On Jan 19, 9:10 pm, "Steve R." wrote:

Where did you get that from? I'm not sure I agree with it. The
experimental gyros I've looked at may not have a swash plate like a
helicopter does but rather, tilts the rotor hub relative to the plane of the
rotor disk. The net effect of that is to apply a cyclic pitch action to the
main blades and they react 90 degrees in the direction of rotation per
gyroscopic precession.

What info source are you looking at?

Steve R.


Hi Steve,

I got my info from an article written by: Don McCoy, via regalpony.ca
and found on asra.org.au

A summary, in his own words: (gyroplanes)

The joystick is moved to the right causing the rotor head axis to tilt
to the right and out of alignment with the rotor axis. The pivoting
motion of the teeter bolt causes the pitch angle of the blades to van.
during the rotation. increasing the lift at the front and reducing it
at the rear. The resulting large torque due to the aerodynamic effects
of the change in pitch is directed to the right and causes the rotor
axis (angular momentum of the rotors) to rotate to the right following
the rotor head axis. As the rotor axis comes back in line with the
tilted rotor head axis, the pitch angle ceases to vary and the lift
from the front and rear rotor blade equalises, the torque vanishes and
the rotors are tilted to the right to initiate the turn.
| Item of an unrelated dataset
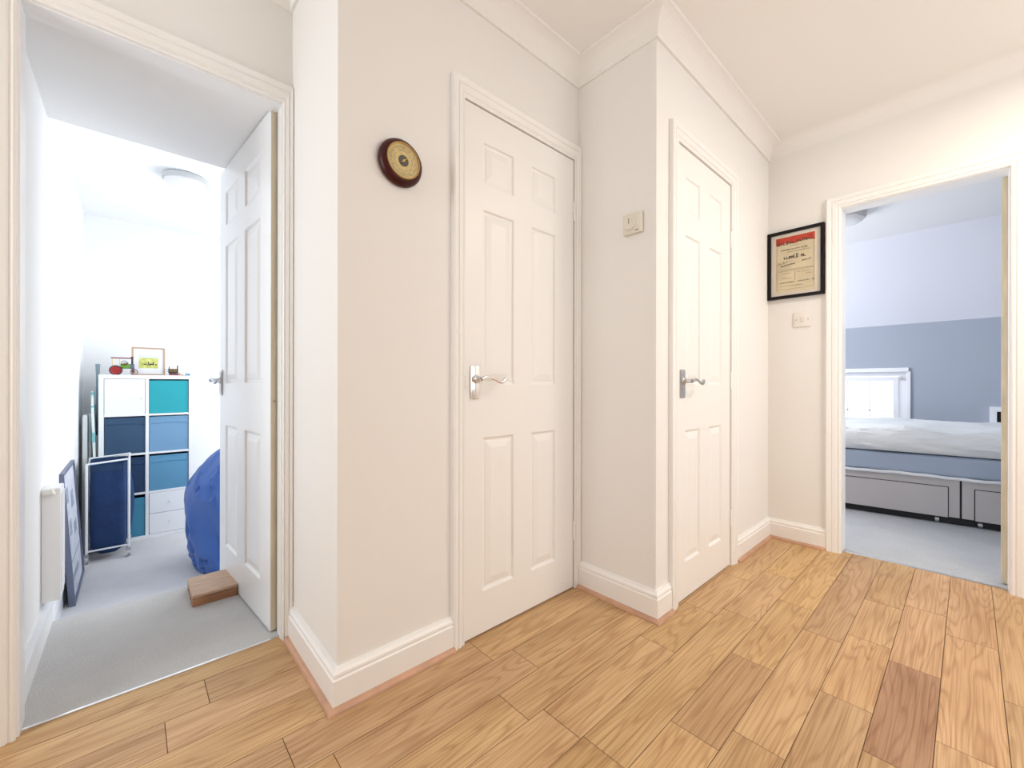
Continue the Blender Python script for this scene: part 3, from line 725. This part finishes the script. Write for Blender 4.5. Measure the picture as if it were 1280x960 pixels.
# leaning things left of the bookcase
o = MB().box(-.014, -.11, 0, .014, .11, 1.13, .004).box(-.018, -.09, .02, -.012, .09, 1.11, .002).build('white_board', M['gloss'], None, loc=(-.296, 5.14, LF), rot=(0, 0, 0), smooth=True)
tag(o, 'narrow white board standing upright against the left wall, nearest the corner wall', 'board')
o2 = MB().box(-.009, -.09, 0, .009, .09, 1.14, .004).build('slim_board', M['laminate'], None, loc=(-.2705, 5.20, LF))
tag(o2, 'slimmer white board standing between the wall board and the striped ironing board', 'board')
ib = tag(empty('ironing_board', (-.247, 5.10, LF)), 'folded ironing board with pale sea-green striped cover standing edge-on beside the bookcase', 'ironing board')
q = MB(); rows = []
for j in range(30):
    z = .03+1.30*j/29; wd = .12*(1 if z < 1.0 else max(.12, math.sqrt(max(0, 1-((z-1.0)/.34)**2)))); bow = .010*math.sin(z*3.0)
    rows.append([(-.007+bow, -wd, z), (.009+bow, -wd, z), (.009+bow, wd, z), (-.007+bow, wd, z)])
q.grid(rows, closed=True); q.quad(*rows[0]); q.quad(*rows[-1]); q.build('board_cover', M['palegreen'], ib, smooth=False, weld=True)
for z_, h_ in ((1.28, .045), (1.16, .05), (.90, .085), (.62, .03), (.44, .12)):
    bow = .010*math.sin((z_+h_/2)*3.0); wd = .12*(1 if z_ < 1.0 else math.sqrt(max(0, 1-((z_+h_-1.0)/.36)**2)))
    MB().box(-.0085+bow, -wd-.001, z_, .0105+bow, wd+.001, z_+h_, .001).build('cover_stripe', M['tealstripe'], ib)
MB().tube([(.020, -.06, .0), (.024, -.05, .45), (.020, .04, .95)], .006, 8).tube([(.020, .06, .0), (.024, .05, .45), (.020, -.04, .95)], .006, 8).build('folded_leg', M['tube'], ib, smooth=True)
pl = tag(empty('tall_roll', (-.229, 5.30, LF)), 'tall narrow grey-blue roll standing against the left side of the bookcase', 'roll')
MB().cyl((-.003, 0, 0), (-.003, 0, 1.50), .0115, seg=18).build('rolled_sheet', M['greyblue'], pl, smooth=True)
MB().cyl((-.003, 0, 1.50), (-.003, 0, 1.575), .0135, .016, 18).build('end_cap', M['greyblue'], pl, smooth=True)

# laundry cart
cx, cy = -.141, 4.775
ct = tag(empty('laundry_cart', (cx, cy, LF)), 'white tubular laundry trolley on castors in front of the bookcase', 'laundry trolley')
W2, D2 = .121, .175; z0_, z1_ = .070, .775
for sx in (-1, 1):
    for sy in (-1, 1):
        MB().cyl((sx*W2, sy*D2, z0_), (sx*W2, sy*D2, z1_ + (.02 if sx > 0 else 0)), .0085, seg=14).build('post', M['tube'], ct, smooth=True)
        cst = MB().cyl((sx*W2-.010, sy*D2, .0265), (sx*W2+.010, sy*D2, .0265), .026, seg=20).build('castor', M['rubber'], ct, smooth=True)
        MB().box(sx*W2-.014, sy*D2-.012, .044, sx*W2+.014, sy*D2+.012, .074, .003).build('castor_fork', M['nickel'], cst)
for sy in (-1, 1):
    MB().cyl((-W2, sy*D2, z1_-.006), (W2, sy*D2, z1_+.012), .0075, seg=12).build('top_bar', M['tube'], ct, smooth=True)
    MB().cyl((-W2, sy*D2, .092), (W2, sy*D2, .092), .0070, seg=12).build('lower_bar', M['tube'], ct, smooth=True)
for sx in (-1, 1):
    MB().cyl((sx*W2, -D2, z1_-.03), (sx*W2, D2, z1_-.03), .0065, seg=12).build('side_rail', M['tube'], ct, smooth=True)
    MB().cyl((sx*W2, -D2, .092), (sx*W2, D2, .092), .0065, seg=12).build('side_rail', M['tube'], ct, smooth=True)
def bag(y, w, d, name, label, top, bulge, dx=0):
    e = tag(empty(name, (cx, cy+y, LF)), label, 'laundry bag', 'laundry bags in the trolley')
    rows = []; n = 40
    for j in range(26):
        s_ = j/25; z = .040+(top-.040)*s_
        k_ = 1-.55*(1-min(1, s_/.10))**2
        bl = 1+bulge*math.sin(PI*min(1, max(0, (1-s_)))*.9)*(1-s_*.2)
        r = []
        for i in range(n):
            a = 2*PI*i/n; ca, sa = math.cos(a), math.sin(a)
            ex = .55
            px = math.copysign(abs(ca)**ex, ca)*w*k_*bl; py = math.copysign(abs(sa)**ex, sa)*d*k_*(1+(bl-1)*.3)
            wr = .0022*math.sin(i*2.1+3*s_)*(.3+s_*.7)
            r.append((px+wr*ca+dx*math.sin(PI*s_)*(1 if ca > 0 else 0)*max(0, ca), py+wr*sa, z))
        rows.append(r)
    q = MB().grid(rows, closed=True); q.quad(*rows[0])
    inner = [[(x*.95, y_*.9, z-dz) for x, y_, z in rows[-1]] for dz in (0, .25)]
    q.grid([rows[-1]]+inner, closed=True)
    q.build('cloth_bag', M['laundry'], e, smooth=True, weld=True)
    hb = [[(x*1.02, y_*1.05, z+dz) for x, y_, z in rows[-1]] for dz in (-.050, -.045, .002)]
    MB().grid(hb, closed=True).build('top_hem', M['navy2'], e, smooth=True)
bag(-.088, .104, .072, 'laundry_bag', 'dark navy cloth laundry bag hanging at the front of the white trolley', .755, .02)
bag(.082, .108, .074, 'laundry_bag', 'navy laundry bag hanging at the back of the trolley, bulging out to the right', .770, .10, .035)

# leaning picture
lp = empty('leaning_picture', (-.262, 4.11, LF), math.radians(90))
tag(lp, 'large dark slate framed print leaning against the left wall on the lower carpet', 'framed print')
lp.rotation_euler = (math.radians(-3.6), 0, math.radians(90))
# local x along the wall (world +y), local y into the wall (world -x)
a_, h_, f_ = .33, .84, .018
MB().box(-a_, 0, 0, a_, .030, f_, .001).box(-a_, 0, h_-f_, a_, .030, h_, .001).box(-a_, 0, f_, -a_+f_, .030, h_-f_, .001).box(a_-f_, 0, f_, a_, .030, h_-f_, .001).build('frame', M['slate'], lp)
sh = MB().box(-a_+f_, .010, f_, a_-f_, .016, h_-f_).build('print_sheet', M['print'], lp)
for bx_ in ((-a_+f_+.03, .24, a_-f_-.03, .25), (-.16, .40, -.06, .50), (.02, .55, .16, .66), (-.22, .62, -.10, .72), (.06, .36, .20, .44), (-.20, .12, .10, .16)): MB().box(bx_[0], .0085, bx_[1], bx_[2], .0098, bx_[3]).build('printed_shape', M['printmark'], sh)

# bean bag
q = MB(); bmesh.ops.create_icosphere(q.bm, subdivisions=5, radius=1.)
for v_ in q.bm.verts:
    c = v_.co.copy(); cz = math.copysign(abs(c.z)**.60, c.z); h = max(0, (cz+1)/2*1.10-.10)
    tp = 1-.08*(1-h)-(.55*((h-.55)/.45)**2 if h > .55 else 0)
    rr = math.sqrt(c.x*c.x+c.y*c.y); k_ = (rr**.58)/rr if rr > 1e-6 else 0
    p_ = Vector((c.x*k_*.335*tp, c.y*k_*.39*tp-.10*(1-h), h*.90))
    ang_ = math.atan2(c.y, c.x)
    # long hanging creases, running down and slightly around the bag
    g1 = noise.noise(Vector((math.cos(ang_)*2.1+p_.z*1.1, math.sin(ang_)*2.1, p_.z*1.6)))
    g2 = noise.noise(Vector((math.cos(ang_)*4.2-p_.z*2.5, math.sin(ang_)*4.2+p_.z*1.2, p_.z*3.+7)))
    g3 = noise.noise(Vector((p_.x*12, p_.y*12, p_.z*9)))
    f = 1+.085*(1-2*abs(g1)/.4)*.6-.10*math.exp(-(g1/.05)**2)-.055*math.exp(-(g2/.045)**2)+.02*g3
    v_.co = Vector((p_.x*f, p_.y*f, max(0, p_.z*(1+.02*g1))))
o = q.build('bean_bag', M['bean'], None, smooth=True, loc=(.612, 4.02, LF))
tag(o, 'large slumped royal blue bean bag behind the open door of the left room', 'bean bag')

# ------------------------------------------------------------------ bedroom things
O = Vector((4.008, .641, .003)); ub = math.atan2(-.9905, .1374)
def P(name, label, cat, z=0.):
    e = tag(empty(name, (O.x, O.y, O.z+z), ub), label, cat); return e
# local x along the bed (to the right in the photo), local +y away from the camera
bed = P('divan_bed', 'grey fabric divan bed base with storage drawers, seen through the right doorway', 'bed base')
BWD = 1.07
for a_, b_, da, db in ((-.42, .607, -.32, .555), (.617, 1.64, .672, 1.54)):
    z_ = (.050, .318)
    hb = MB().box(a_, .006, z_[0], b_, BWD, z_[1], .004).build('base_half', M['divan'], bed)
    fr = MB().box(da, .0035, z_[0]+.002, db, .0065, .256).build('drawer_gap', M['black'], bed)
    MB().box(da+.0045, .000, z_[0]-.002, db-.0045, .006, .2515, .0015).build('drawer', M['divan'], bed)
MB().box(.606, .010, .052, .618, BWD-.01, .316).build('join_gap', M['black'], bed)
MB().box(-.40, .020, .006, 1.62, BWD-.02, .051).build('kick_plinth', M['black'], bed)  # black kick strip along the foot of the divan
for x_ in (-.25, .50, .70, 1.45):
    for y_ in (.030, BWD-.05):
        MB().cyl((x_-.010, y_, .021), (x_+.010, y_, .021), .020, seg=18).build('castor', M['nickel'], bed, smooth=True)
mt = P('mattress', 'blue-grey sided mattress lying on the divan bed', 'mattress', .3185)
mb = MB().box(-.42, -.004, .001, 1.64, BWD+.004, .140, .03, 4); mb.build('mattress_body', M['mattress'], mt, smooth=True)
pts = [(-.40+2.02*k/60, -.008+.003*math.sin(k*.7), -.002+.003*math.sin(k*.35)+.0015*math.sin(k*1.3)) for k in range(61)]
MB().tube(pts, .011, 8).build('lower_piping', M['valance'], mt, smooth=True)
dv = P('duvet', 'thick pale quilted duvet spread over the mattress', 'duvet', .463)
q = MB(); rows = []; nx, ny = 150, 70
sec = []
for k_ in range(ny+1):
    s_ = k_/ny
    sec.append(s_)
for i in range(nx+1):
    x = -.46+2.14*i/nx; r = []
    ex = min(1, min(i, nx-i)/7); ex = math.sqrt(1-(1-ex)**2)
    for s_ in sec:
        # cross section: under edge -> front roll -> top -> back
        if s_ < .22:
            a = -PI/2+PI*(s_/.22)*.92; yy = .070-.085*math.cos(a)*1.0; zz = .082+.092*math.sin(a)
            yy -= .02
        else:
            t_ = (s_-.22)/.78; yy = .050+.03*0+t_*(BWD-.05); zz = .171-.02*t_*0+.012*math.sin(t_*PI)
            if t_ > .93: zz -= ((t_-.93)/.07)**2*.12
        w_ = noise.noise(Vector((x*3.2, yy*5, 1.7)))*.020+noise.noise(Vector((x*9+yy*10+zz*30, zz*40+yy*16, .3)))*.012+noise.noise(Vector((x*1.3, 0, 5)))*.010+abs(noise.noise(Vector((x*1.6, yy*14, 9))))*.020
        zz2 = .012+(zz-.012)*(.25+.75*ex)
        r.append((x, yy-w_*(1 if s_ < .25 else .1), max(.006 if yy > .012 else -.012, zz2+w_*(.7 if s_ > .12 else .2))))
    rows.append(r)
q.grid(rows); q.build('duvet_cloth', M['duvet'], dv, smooth=True)
sf = tag(empty('bedside_shelf', (5.365, -.27, .003)), 'narrow white shelf unit between the bed and the blue wall, under the small picture', 'shelf unit')
MB().box(-.075, -.17, 0, .075, -.155, .598).box(-.075, .155, 0, .075, .17, .598).box(.065, -.155, 0, .075, .155, .58).box(-.075, -.155, .580, .075, .155, .598).box(-.075, -.155, .04, .065, .155, .055).box(-.075, -.155, .30, .065, .155, .315).build('shelf_carcass', M['laminate'], sf)
lpx = tag(empty('framed_photo', (5.43, -.245, .6015), math.radians(90)), 'small white framed dark picture propped against the blue wall behind the bed', 'framed picture')
MB().box(-.125, -.03, 0, .125, 0, .030, .002).box(-.125, -.03, .120, .125, 0, .160, .002).box(-.125, -.03, .030, -.095, 0, .120, .002).box(.085, -.03, .030, .125, 0, .120, .002).build('frame', M['upvc'], lpx)
pc = MB().box(-.095, -.012, .030, .085, -.006, .120).build('picture', M['frame_black'], lpx)
MB().tube([(.060, -.013, .035), (.068, -.013, .06), (.060, -.013, .085), (.040, -.013, .105)], .004, 8).build('pale_curve', M['greyblue'], pc, smooth=True)

# ------------------------------------------------------------------ light, world, camera
def area(name, loc, target, sx, sy, power, col):
    l = bpy.data.lights.new(name, 'AREA'); l.shape = 'RECTANGLE'; l.size = sx; l.size_y = sy; l.energy = power; l.color = col
    o = bpy.data.objects.new(name, l); C.objects.link(o); o.location = loc
    d = Vector(target)-Vector(loc); o.rotation_euler = d.to_track_quat('-Z', 'Y').to_euler()
    return o
# daylight through the windows, two of them unseen and added for light
area('daylight_hall_window', (-1.73, 1.2, 1.45), (0, 1.3, 1.4), .85, 1.45, 31, (.92, .965, 1.))
area('daylight_study_window', (2.06, 3.95, 1.25), (0, 3.95, .9), 2.05, 1.7, 60, (.96, .985, 1.))
area('added_bedroom_light', (4.15, 2.38, 1.4), (4.15, 0, 1.0), 1.2, 1.15, 58, (.96, .97, 1.))  # light for the added, hidden bedroom window
area('added_back_light', (1.6, -1.78, 1.35), (1.6, 0, 1.25), 2.0, 1.6, 21, (.985, .985, .99))  # added soft main light for the hall, from the unseen back window
# ceiling lamp of the hall, above the picture
disc_lamp('ceiling_light', (2.15, -.50, CEIL), .17, 'round lit ceiling light of the hall, above the right of the floor', on=True)
area('hall_lamp', (2.15, -.50, CEIL-.09), (2.15, -.50, 0), .30, .30, 19, (1, .90, .76))

w = bpy.data.worlds.new('world'); bpy.context.scene.world = w; w.use_nodes = True
bg = w.node_tree.nodes['Background']; bg.inputs[0].default_value = (.92, .96, 1., 1); bg.inputs[1].default_value = 2.2

cam = bpy.data.cameras.new('camera'); cam.sensor_width = 36.; cam.lens = 520.6/1280*36; cam.clip_start = .02
co = bpy.data.objects.new('camera', cam); C.objects.link(co)
co.matrix_world = Matrix.Translation((0, 0, .95)) @ Matrix.Rotation(math.radians(47.66-90), 4, 'Z') @ Matrix.Rotation(PI/2, 4, 'X') @ Matrix.Rotation(math.radians(.09), 4, 'Z')
sc = bpy.context.scene; sc.camera = co
sc.view_settings.view_transform = 'Standard'; sc.view_settings.look = 'None'; sc.view_settings.gamma = 1
sc.view_settings.use_curve_mapping = False; sc.view_settings.exposure = -.13
sc.cycles.max_bounces = 12; sc.cycles.diffuse_bounces = 8; sc.cycles.transparent_max_bounces = 12
sc.cycles.use_denoising = True; sc.cycles.sample_clamp_indirect = 8
sc.cycles.caustics_reflective = False; sc.cycles.caustics_refractive = False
It's a long article. I'm happy with his explanation as per gyroplanes.
i.e.: a gryoplane uses an unpowered rotor (as you know) and the whole
body of the gyroplane hangs from the gimble head. But on a helicopter,
the rotor is powered and operates like a fan, the helicopter body is
firmly fixed to rotor head.

anyway, what's your opinion of how precession works on a helicopter?